| Task brief |
Only the lines from the top of the records below through the line containing "0)), M['plug'], smooth=True)" should be printed, exactly and without pictures.

◆ ◆ ◆ ◆

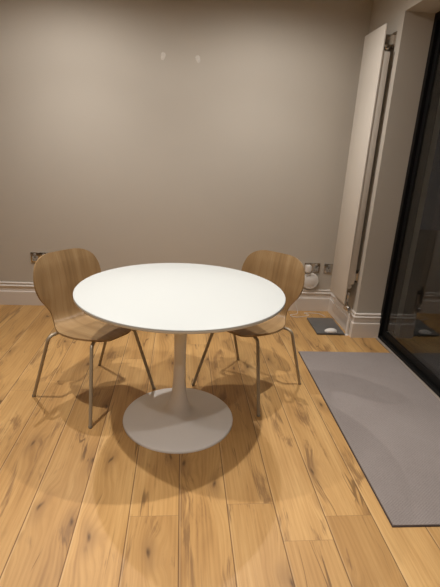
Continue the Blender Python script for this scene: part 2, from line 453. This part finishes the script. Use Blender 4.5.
# ---------------------------------------------------------------- tall radiator
RX, RY0, RY1, RZ0, RZ1 = 1.340, 3.237, 3.602, .268, 2.272
rad = tag(empty('radiator', (RX, (RY0+RY1)/2, RZ0)), 'tall narrow cream flat-panel radiator on the wall in the corner', 'radiator')
def rpart(name, bm, mat, par=rad, **k):
    bmesh.ops.translate(bm, verts=bm.verts[:], vec=(-RX, -(RY0+RY1)/2, -RZ0)); return obj(name, bm, mat, par, **k)
rpart('front_panel', B(RX, RX+.012, RY0, RY1, RZ0, RZ1, .003), M['rad'], smooth=True)
bm = bmesh.new(); box(bm, RX+.012, RX+.062, RY0+.004, RY1-.004, RZ0+.165, RZ1-.165, .004)
rpart('rear_panel', bm, M['rad'], smooth=True)
for zz in (RZ0+.14, RZ1-.14):
    rpart('manifold', tube(bmesh.new(), [(RX+.035, RY0+.03, zz), (RX+.035, RY1-.03, zz)], .020, 20), M['rad'], smooth=True)
for yy in (RY0+.05, RY1-.05):
    for zz in (RZ0+.22, RZ1-.085):
        bm = bmesh.new(); box(bm, RX+.022, XW, yy-.012, yy+.012, zz-.03, zz+.03, .002); box(bm, XW-.006, XW, yy-.025, yy+.025, zz-.05, zz+.05, .001)
        rpart('wall_bracket', bm, M['chrome'])
bm = bmesh.new()
lathe(bm, [(0, 0), (.010, 0), (.013, .004), (.013, .02), (.007, .024), (.007, .04), (0, .04)], 20, (RX+.035, RY0+.032, RZ1-.14), 'Y')
rpart('air_valve', bm, M['chrome'], smooth=True)
# valve and tail pipe
vx, vy, vz = RX+.035, RY0+.03, RZ0-.005
PX, PY = 1.392, 3.222
bm = bmesh.new()
lathe(bm, [(0, -.05), (.016, -.05), (.020, -.044), (.020, -.012), (.015, -.006), (.015, .06), (.018, .064), (.018, .10), (0, .10)], 24, (vx, vy, vz))
lathe(bm, [(0, 0), (.013, 0), (.020, .006), (.023, .02), (.022, .045), (.014, .052), (0, .052)], 24, (vx, vy-.012, vz-.028), 'Y')
v_ = rpart('valve', bm, M['chrome'], smooth=True)
bm = tube(bmesh.new(), fillet([(vx, vy, vz-.02), (vx, vy, .215), (PX, PY, .19), (PX, PY, .0)], .03), .0085, 16)
rpart('tail_pipe', bm, M['plug'], smooth=True)
rpart('pipe_collar', lathe(bmesh.new(), [(.009, 0), (.019, 0), (.018, .005), (.012, .009), (.009, .009)], 28, (PX, PY, 0)), M['plug'], smooth=True)

# ---------------------------------------------------------------- sockets on the back wall
def socket(cx, cz, wdt, label, gangs):
    r = tag(empty('wall_socket', (cx, YW, cz)), label, 'socket')
    obj('faceplate', B(-wdt/2, wdt/2, -.009, 0, -.045, .045, .003), M['chrome'], r, True)
    for gx in gangs:
        ins = obj('socket_insert', B(gx-.024, gx+.024, -.0105, -.008, -.034, .014, .0015), M['socket_ins'], r)
        bm = bmesh.new()
        box(bm, gx-.004, gx+.004, -.0112, -.0100, -.004, .008)
        box(bm, gx-.015, gx-.007, -.0112, -.0100, -.023, -.018); box(bm, gx+.007, gx+.015, -.0112, -.0100, -.023, -.018)
        obj('pin_hole', bm, M['dark'], ins)
        sw = obj('switch_rocker', B(gx-.010, gx+.010, -.0140, -.008, .018, .036, .002), M['socket_ins'], r)
    return r
socket(-1.216, .437, .146, 'brushed metal wall socket behind the left chair, above the skirting', (-.036, .036))
socket(1.215, .419, .146, 'double brushed metal wall socket with a white plug in it', (-.036, .036))
socket(1.372, .416, .088, 'small single brushed metal wall socket beside the radiator', (0,))

# plug-in adapter with round white unit hanging below
p = tag(empty('power_adapter', (1.172, YW-.012, .41)), 'white plug with a round white disc hanging below it at the double socket', 'adapter')
obj('plug', B(-.026, .026, -.040, .0, -.030, .040, .009, seg=3), M['plug'], p, True)
obj('disc_case', lathe(bmesh.new(), [(0, .0), (.070, .0), (.078, .005), (.080, .014), (.078, .023), (.072, .028), (0, .030)], 64, (.035, .006, -.115), 'Y'), M['plug'], p, True)
obj('disc_ring', lathe(bmesh.new(), [(.062, .0285), (.064, .0300), (.067, .0300), (.069, .0282)], 64, (.035, .006, -.115), 'Y'), M['stem'], p, True)
cab = [(1.120, YW-.022, .375), (1.085, YW-.030, .33), (1.075, YW-.045, .22), (1.085, YW-.06, .08), (1.10, YW-.10, .005), (1.02, YW-.15, .004), (1.06, YW-.20, .004), (1.17, YW-.17, .004), (1.19, YW-.13, .004), (1.17, YW-.09, .004), (1.30, YW-.10, .004), (1.34, YW-.18, .004)]
tag(obj('power_cable', tube(bmesh.new(), crm(cab, 8), .0028, 8), M['plug'], None, True), 'thin white cable trailing from the plug down onto the floor', 'cable')

# closed laptop and mouse on the floor
lc = Vector((1.262, 3.382, 0)); la = math.radians(-1.5)
lap = tag(empty('laptop', lc, la), 'closed dark grey laptop lying flat on the floor below the radiator', 'laptop')
obj('laptop_base', B(-.117, .117, -.172, .172, .003, .0125, .004), M['slate'], lap, True)
obj('laptop_lid', B(-.117, .117, -.172, .172, .0133, .0185, .0022), M['slate'], lap, True)
for sx in (-1, 1):
    for sy in (-1, 1):
        obj('rubber_foot', lathe(bmesh.new(), [(0, 0), (.007, 0), (.007, .0035), (0, .0035)], 16, (sx*.10, sy*.15, 0)), M['dark'], lap)
# mouse: low dome
bm = bmesh.new(); ms = empty('computer_mouse', (1.268, 3.245, .0186), math.radians(3))
bmesh.ops.create_uvsphere(bm, u_segments=32, v_segments=16, radius=1)
for v in bm.verts:
    x, y, z = v.co; v.co = (x*.054*(1-.05*x), y*.029*(1+.04*x), max(z, -.12)*.024+.004)
obj('mouse_shell', bm, M['plug'], ms, True)
obj('mouse_underside', B(-.045, .045, -.022, .022, 0, .003, .001), M['stem'], ms)
tag(ms, 'white low rounded computer mouse resting on the dark grey laptop', 'mouse')

# two pale repair marks high on the wall
for (px, pz, rot, lb) in ((-.168, 2.071, .2, 'small pale filler patch high on the wall, the left one'), (.103, 2.068, -.35, 'small pale filler patch high on the wall, the right one')):
    bm = bmesh.new()
    lathe(bm, [(0, .0024), (.012, .0020), (.018, .0010), (.021, 0)], 24, (0, 0, 0), 'Y')
    for v in bm.verts:
        a = math.atan2(v.co.z, v.co.x); v.co.x *= (.85+.12*math.sin(3*a)); v.co.z *= 1.45+.1*math.cos(2*a)
    o = obj('wall_patch', bm, M['patch'], None, True); o.location = (px, YW, pz); o.rotation_euler = (0, rot, 0)
    tag(o, lb, 'patch', 'pale patches high on the back wall')

# ---------------------------------------------------------------- floor mat
rug = tag(empty('floor_mat', (1.255, 2.09, 0)), 'long grey flat-woven doormat on the oak floor beside the glass door', 'mat')
rug.rotation_euler[2] = math.radians(-.7)
bm = B(-.362, .362, -.792, .792, .003, .009, .002)
obj('mat_pile', bm, M['rug'], rug)
obj('mat_backing', B(-.366, .366, -.796, .796, 0, .004, .001), M['rug_edge'], rug)

# ---------------------------------------------------------------- camera, world, colour
f, pt, yw, rl, H = 434.163, .3211, .0988, .0552, 1.4138
fw = Vector((math.sin(yw)*math.cos(pt), math.cos(yw)*math.cos(pt), -math.sin(pt)))
rt = Vector((math.cos(yw), -math.sin(yw), 0)); up = rt.cross(fw)
c, s = math.cos(rl), math.sin(rl)
# the picture is turned clockwise: camera axes
R2 = rt*c + up*s; U2 = up*c - rt*s
mtx = Matrix((R2, U2, -fw)).transposed().to_4x4(); mtx.translation = Vector((0, 0, H))
cam = bpy.data.cameras.new('camera'); co = bpy.data.objects.new('camera', cam); COL.objects.link(co); co.matrix_world = mtx
cam.sensor_fit = 'VERTICAL'; cam.sensor_height = 24; cam.lens = f/587*24; cam.clip_start = .05
C.camera = co
w = bpy.data.worlds.new('night_sky'); C.world = w; w.use_nodes = True
w.node_tree.nodes['Background'].inputs[0].default_value = (.012, .014, .02, 1); w.node_tree.nodes['Background'].inputs[1].default_value = .4
vs = C.view_settings; vs.view_transform = 'Standard'; vs.look = 'None'; vs.gamma = 1; vs.use_curve_mapping = False
vs.exposure = 0.0
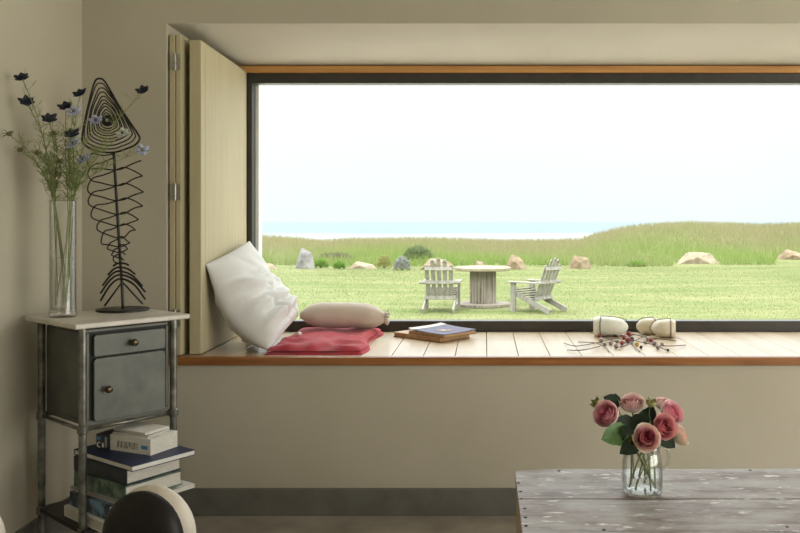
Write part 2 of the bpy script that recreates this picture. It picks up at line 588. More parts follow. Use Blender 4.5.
# shutters folded into the left side of the reveal
sh = thing('folding_shutter', 'narrow pair of hinged oak shutter leaves folded against the left side of the reveal', 'shutter', (-1.227, 3.235, SILL))
ZT = 1.912 - SILL
MB().box(-.0245, -.0015, 0, .60, .004, ZT - .012).build('shutter_leaf', 'shutter', sh, bevel=.002)
MB().box(.0015, .021, 0, .60, .004, ZT - .012).build('shutter_leaf', 'shutter', sh, bevel=.002)
for py in (62, 192, 318):
    z = H + (CY - py) * 3.235 / F - SILL
    hb = MB()
    hb.box(-.020, -.002, -.004, .0, z - .032, z + .032); hb.box(.003, .020, -.004, .0, z - .032, z + .032)
    hb.tube([(0.0, -.005, z - .034), (0.0, -.005, z + .034)], .0045, 10)
    hb.build('hinge', 'hinge', sh)
sp = thing('shutter_panel', 'broad limed oak shutter panel standing open beside the window frame', 'shutter', (-1.159, 3.262, SILL), radians(1.6))
MB().box(-.023, .024, 0, .69, .004, ZT - .027).build('panel', 'shutter', sp, bevel=.003)
MB().box(.0235, .0248, .05, .055, .05, ZT - .05).build('groove', 'shutter', sp)

# ------------------------------------------------------------------ outdoors
ridge_px = [(-600, 234), (0, 235), (120, 236), (258, 239.5), (300, 242.5), (322, 244.5), (350, 242.5), (425, 242), (500, 244), (560, 244), (578, 243.5), (596, 238), (622, 231.5), (645, 228.5), (665, 227), (690, 226), (715, 227), (760, 228.5), (800, 227), (950, 224), (1600, 227)]
YR = 45.0
ridge_X = [((p[0] - CX) * YR / F, H + (CY - p[1]) * YR / F) for p in ridge_px]
rxs = np.array([p[0] for p in ridge_X]); rzs = np.array([p[1] for p in ridge_X])
GZ = H - 1.517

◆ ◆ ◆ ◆

| Finished exercise |
Continue the Blender Python script for this scene: part 2, from line 453. This part finishes the script. Use Blender 4.5.
# ---------------------------------------------------------------- tall radiator
RX, RY0, RY1, RZ0, RZ1 = 1.340, 3.237, 3.602, .268, 2.272
rad = tag(empty('radiator', (RX, (RY0+RY1)/2, RZ0)), 'tall narrow cream flat-panel radiator on the wall in the corner', 'radiator')
def rpart(name, bm, mat, par=rad, **k):
    bmesh.ops.translate(bm, verts=bm.verts[:], vec=(-RX, -(RY0+RY1)/2, -RZ0)); return obj(name, bm, mat, par, **k)
rpart('front_panel', B(RX, RX+.012, RY0, RY1, RZ0, RZ1, .003), M['rad'], smooth=True)
bm = bmesh.new(); box(bm, RX+.012, RX+.062, RY0+.004, RY1-.004, RZ0+.165, RZ1-.165, .004)
rpart('rear_panel', bm, M['rad'], smooth=True)
for zz in (RZ0+.14, RZ1-.14):
    rpart('manifold', tube(bmesh.new(), [(RX+.035, RY0+.03, zz), (RX+.035, RY1-.03, zz)], .020, 20), M['rad'], smooth=True)
for yy in (RY0+.05, RY1-.05):
    for zz in (RZ0+.22, RZ1-.085):
        bm = bmesh.new(); box(bm, RX+.022, XW, yy-.012, yy+.012, zz-.03, zz+.03, .002); box(bm, XW-.006, XW, yy-.025, yy+.025, zz-.05, zz+.05, .001)
        rpart('wall_bracket', bm, M['chrome'])
bm = bmesh.new()
lathe(bm, [(0, 0), (.010, 0), (.013, .004), (.013, .02), (.007, .024), (.007, .04), (0, .04)], 20, (RX+.035, RY0+.032, RZ1-.14), 'Y')
rpart('air_valve', bm, M['chrome'], smooth=True)
# valve and tail pipe
vx, vy, vz = RX+.035, RY0+.03, RZ0-.005
PX, PY = 1.392, 3.222
bm = bmesh.new()
lathe(bm, [(0, -.05), (.016, -.05), (.020, -.044), (.020, -.012), (.015, -.006), (.015, .06), (.018, .064), (.018, .10), (0, .10)], 24, (vx, vy, vz))
lathe(bm, [(0, 0), (.013, 0), (.020, .006), (.023, .02), (.022, .045), (.014, .052), (0, .052)], 24, (vx, vy-.012, vz-.028), 'Y')
v_ = rpart('valve', bm, M['chrome'], smooth=True)
bm = tube(bmesh.new(), fillet([(vx, vy, vz-.02), (vx, vy, .215), (PX, PY, .19), (PX, PY, .0)], .03), .0085, 16)
rpart('tail_pipe', bm, M['plug'], smooth=True)
rpart('pipe_collar', lathe(bmesh.new(), [(.009, 0), (.019, 0), (.018, .005), (.012, .009), (.009, .009)], 28, (PX, PY, 0)), M['plug'], smooth=True)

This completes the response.